What’s next is anyone’s guess. Some cynical readers may wonder whether the Supreme Court will just lift the preliminary injunction at the administration’s request. It’s worth noting Casper had the High Court’s penchant for neutralizing preliminary injunctions in mind, writing in her opinion, “The Court concludes that the scope of this requested injunctive relief is appropriate and consistent with the Supreme Court’s limitations on nationwide injunctions.”
Fights over AI-related developments outnumber those over wind farms in the Heatmap Pro database.
Local data center conflicts in the U.S. now outnumber clashes over wind farms.

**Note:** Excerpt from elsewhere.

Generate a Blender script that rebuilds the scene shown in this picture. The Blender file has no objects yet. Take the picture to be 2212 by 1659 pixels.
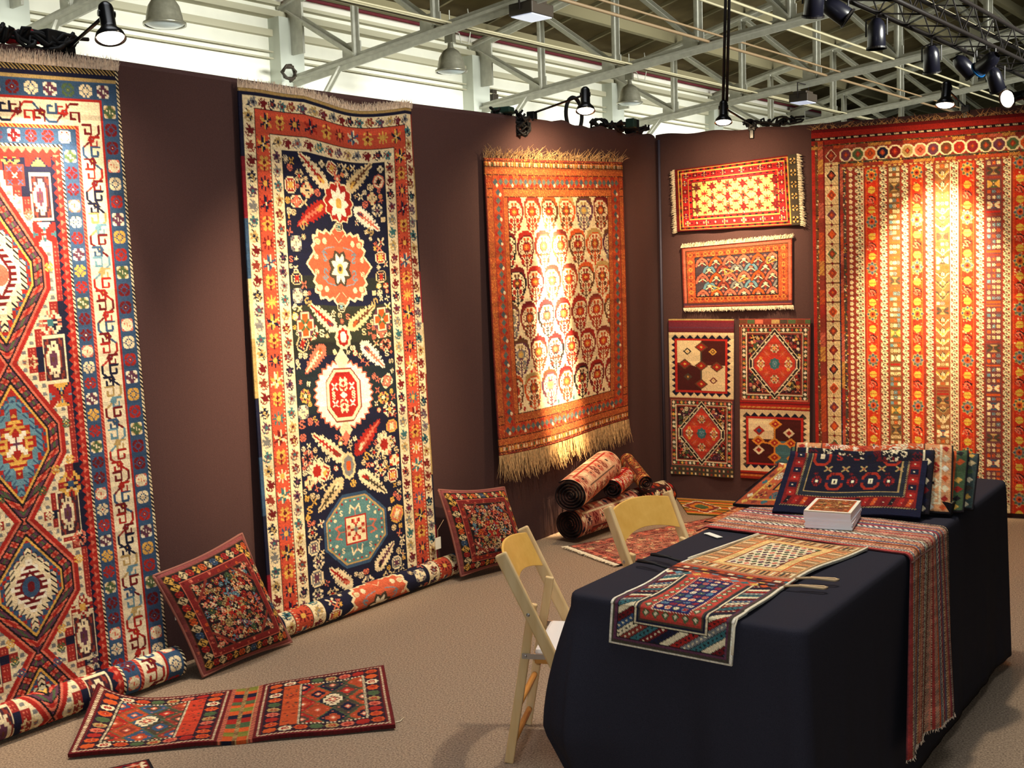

More than 270 data centers have faced opposition across the country compared to 258 onshore and offshore wind projects, according to a review of data collected by Heatmap Pro. Data center battles only recently overtook wind turbines, driven by the sudden spike in backlash to data center development over the past year. It’s indicative of how the intensity of the angst over big tech infrastructure is surging past current and historic malaise against wind.
Battles over solar projects have still occurred far more often than fights over data centers — nearly twice as many times, per the data. But in terms of megawatts, the sheer amount of data center demand that has been opposed nearly equals that of solar: more than 51 gigawatts.
Taken together, these numbers describe the tremendous power involved in the data center wars, which is now comparable to the entire national fight over renewable energy. One side of the brawl is demand, the other supply. If this trend continues at this pace, it’s possible the scale of tension over data centers could one day usurp what we’ve been tracking for both solar and wind combined.